_RECORDED INFORMATION_
+---+

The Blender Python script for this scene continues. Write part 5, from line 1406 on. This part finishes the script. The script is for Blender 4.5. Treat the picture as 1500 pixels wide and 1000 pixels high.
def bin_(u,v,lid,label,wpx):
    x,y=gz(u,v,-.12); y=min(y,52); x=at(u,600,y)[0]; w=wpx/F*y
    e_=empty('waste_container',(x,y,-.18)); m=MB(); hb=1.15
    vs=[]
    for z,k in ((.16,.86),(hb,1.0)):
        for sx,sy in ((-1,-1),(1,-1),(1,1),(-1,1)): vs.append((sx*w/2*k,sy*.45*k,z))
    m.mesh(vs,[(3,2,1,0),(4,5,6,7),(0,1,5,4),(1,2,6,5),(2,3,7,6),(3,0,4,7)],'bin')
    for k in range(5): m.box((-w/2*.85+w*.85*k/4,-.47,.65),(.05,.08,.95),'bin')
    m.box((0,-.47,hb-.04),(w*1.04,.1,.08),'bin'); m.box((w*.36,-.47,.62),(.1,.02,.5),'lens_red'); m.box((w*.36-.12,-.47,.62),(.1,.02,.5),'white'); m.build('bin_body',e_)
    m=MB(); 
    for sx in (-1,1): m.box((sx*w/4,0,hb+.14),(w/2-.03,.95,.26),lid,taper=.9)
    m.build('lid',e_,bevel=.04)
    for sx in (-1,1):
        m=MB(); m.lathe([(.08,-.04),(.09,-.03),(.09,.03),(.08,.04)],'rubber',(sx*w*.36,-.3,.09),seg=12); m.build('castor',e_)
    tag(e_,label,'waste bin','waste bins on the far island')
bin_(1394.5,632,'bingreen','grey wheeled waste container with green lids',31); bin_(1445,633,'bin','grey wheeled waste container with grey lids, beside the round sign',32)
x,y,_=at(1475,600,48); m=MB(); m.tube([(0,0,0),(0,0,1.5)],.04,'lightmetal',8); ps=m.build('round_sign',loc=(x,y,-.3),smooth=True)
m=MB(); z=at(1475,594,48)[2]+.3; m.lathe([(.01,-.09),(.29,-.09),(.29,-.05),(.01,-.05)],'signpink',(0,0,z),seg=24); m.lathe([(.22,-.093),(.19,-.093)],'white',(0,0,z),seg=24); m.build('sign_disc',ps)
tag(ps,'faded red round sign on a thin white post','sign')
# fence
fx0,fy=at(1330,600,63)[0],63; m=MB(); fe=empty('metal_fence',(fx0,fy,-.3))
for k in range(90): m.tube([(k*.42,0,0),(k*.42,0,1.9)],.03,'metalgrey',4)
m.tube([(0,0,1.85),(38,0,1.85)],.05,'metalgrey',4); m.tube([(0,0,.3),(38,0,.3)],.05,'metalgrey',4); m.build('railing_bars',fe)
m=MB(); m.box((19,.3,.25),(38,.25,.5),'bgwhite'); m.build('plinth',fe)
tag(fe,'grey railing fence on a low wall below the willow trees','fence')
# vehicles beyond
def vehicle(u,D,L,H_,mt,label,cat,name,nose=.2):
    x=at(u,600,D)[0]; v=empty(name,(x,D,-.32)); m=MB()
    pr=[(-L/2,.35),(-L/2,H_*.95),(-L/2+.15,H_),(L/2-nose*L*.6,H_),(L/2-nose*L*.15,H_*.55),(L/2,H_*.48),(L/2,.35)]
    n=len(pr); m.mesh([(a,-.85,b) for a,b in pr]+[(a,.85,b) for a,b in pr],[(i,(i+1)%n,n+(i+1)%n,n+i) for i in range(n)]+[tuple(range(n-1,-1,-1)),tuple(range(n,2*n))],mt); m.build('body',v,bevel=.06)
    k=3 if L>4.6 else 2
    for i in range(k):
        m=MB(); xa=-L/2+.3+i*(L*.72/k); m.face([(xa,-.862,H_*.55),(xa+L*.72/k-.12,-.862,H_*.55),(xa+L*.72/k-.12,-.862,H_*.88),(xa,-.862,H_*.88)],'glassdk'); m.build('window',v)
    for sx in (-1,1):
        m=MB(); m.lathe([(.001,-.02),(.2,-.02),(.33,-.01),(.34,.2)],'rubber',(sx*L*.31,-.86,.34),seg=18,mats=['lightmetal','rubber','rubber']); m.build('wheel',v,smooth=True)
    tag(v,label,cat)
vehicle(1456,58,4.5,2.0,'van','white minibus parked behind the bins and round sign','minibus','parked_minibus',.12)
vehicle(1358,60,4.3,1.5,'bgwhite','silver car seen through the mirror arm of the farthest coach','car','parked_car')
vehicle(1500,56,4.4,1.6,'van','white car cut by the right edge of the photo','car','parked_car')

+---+

_EXERCISE INSTRUCTIONS_
Type out all of the material again, word for word.

_RESPONSE TO THIS EXERCISE_
The Blender Python script for this scene continues. Write part 5, from line 1406 on. This part finishes the script. The script is for Blender 4.5. Treat the picture as 1500 pixels wide and 1000 pixels high.
def bin_(u,v,lid,label,wpx):
    x,y=gz(u,v,-.12); y=min(y,52); x=at(u,600,y)[0]; w=wpx/F*y
    e_=empty('waste_container',(x,y,-.18)); m=MB(); hb=1.15
    vs=[]
    for z,k in ((.16,.86),(hb,1.0)):
        for sx,sy in ((-1,-1),(1,-1),(1,1),(-1,1)): vs.append((sx*w/2*k,sy*.45*k,z))
    m.mesh(vs,[(3,2,1,0),(4,5,6,7),(0,1,5,4),(1,2,6,5),(2,3,7,6),(3,0,4,7)],'bin')
    for k in range(5): m.box((-w/2*.85+w*.85*k/4,-.47,.65),(.05,.08,.95),'bin')
    m.box((0,-.47,hb-.04),(w*1.04,.1,.08),'bin'); m.box((w*.36,-.47,.62),(.1,.02,.5),'lens_red'); m.box((w*.36-.12,-.47,.62),(.1,.02,.5),'white'); m.build('bin_body',e_)
    m=MB(); 
    for sx in (-1,1): m.box((sx*w/4,0,hb+.14),(w/2-.03,.95,.26),lid,taper=.9)
    m.build('lid',e_,bevel=.04)
    for sx in (-1,1):
        m=MB(); m.lathe([(.08,-.04),(.09,-.03),(.09,.03),(.08,.04)],'rubber',(sx*w*.36,-.3,.09),seg=12); m.build('castor',e_)
    tag(e_,label,'waste bin','waste bins on the far island')
bin_(1394.5,632,'bingreen','grey wheeled waste container with green lids',31); bin_(1445,633,'bin','grey wheeled waste container with grey lids, beside the round sign',32)
x,y,_=at(1475,600,48); m=MB(); m.tube([(0,0,0),(0,0,1.5)],.04,'lightmetal',8); ps=m.build('round_sign',loc=(x,y,-.3),smooth=True)
m=MB(); z=at(1475,594,48)[2]+.3; m.lathe([(.01,-.09),(.29,-.09),(.29,-.05),(.01,-.05)],'signpink',(0,0,z),seg=24); m.lathe([(.22,-.093),(.19,-.093)],'white',(0,0,z),seg=24); m.build('sign_disc',ps)
tag(ps,'faded red round sign on a thin white post','sign')
# fence
fx0,fy=at(1330,600,63)[0],63; m=MB(); fe=empty('metal_fence',(fx0,fy,-.3))
for k in range(90): m.tube([(k*.42,0,0),(k*.42,0,1.9)],.03,'metalgrey',4)
m.tube([(0,0,1.85),(38,0,1.85)],.05,'metalgrey',4); m.tube([(0,0,.3),(38,0,.3)],.05,'metalgrey',4); m.build('railing_bars',fe)
m=MB(); m.box((19,.3,.25),(38,.25,.5),'bgwhite'); m.build('plinth',fe)
tag(fe,'grey railing fence on a low wall below the willow trees','fence')
# vehicles beyond
def vehicle(u,D,L,H_,mt,label,cat,name,nose=.2):
    x=at(u,600,D)[0]; v=empty(name,(x,D,-.32)); m=MB()
    pr=[(-L/2,.35),(-L/2,H_*.95),(-L/2+.15,H_),(L/2-nose*L*.6,H_),(L/2-nose*L*.15,H_*.55),(L/2,H_*.48),(L/2,.35)]
    n=len(pr); m.mesh([(a,-.85,b) for a,b in pr]+[(a,.85,b) for a,b in pr],[(i,(i+1)%n,n+(i+1)%n,n+i) for i in range(n)]+[tuple(range(n-1,-1,-1)),tuple(range(n,2*n))],mt); m.build('body',v,bevel=.06)
    k=3 if L>4.6 else 2
    for i in range(k):
        m=MB(); xa=-L/2+.3+i*(L*.72/k); m.face([(xa,-.862,H_*.55),(xa+L*.72/k-.12,-.862,H_*.55),(xa+L*.72/k-.12,-.862,H_*.88),(xa,-.862,H_*.88)],'glassdk'); m.build('window',v)
    for sx in (-1,1):
        m=MB(); m.lathe([(.001,-.02),(.2,-.02),(.33,-.01),(.34,.2)],'rubber',(sx*L*.31,-.86,.34),seg=18,mats=['lightmetal','rubber','rubber']); m.build('wheel',v,smooth=True)
    tag(v,label,cat)
vehicle(1456,58,4.5,2.0,'van','white minibus parked behind the bins and round sign','minibus','parked_minibus',.12)
vehicle(1358,60,4.3,1.5,'bgwhite','silver car seen through the mirror arm of the farthest coach','car','parked_car')
vehicle(1500,56,4.4,1.6,'van','white car cut by the right edge of the photo','car','parked_car')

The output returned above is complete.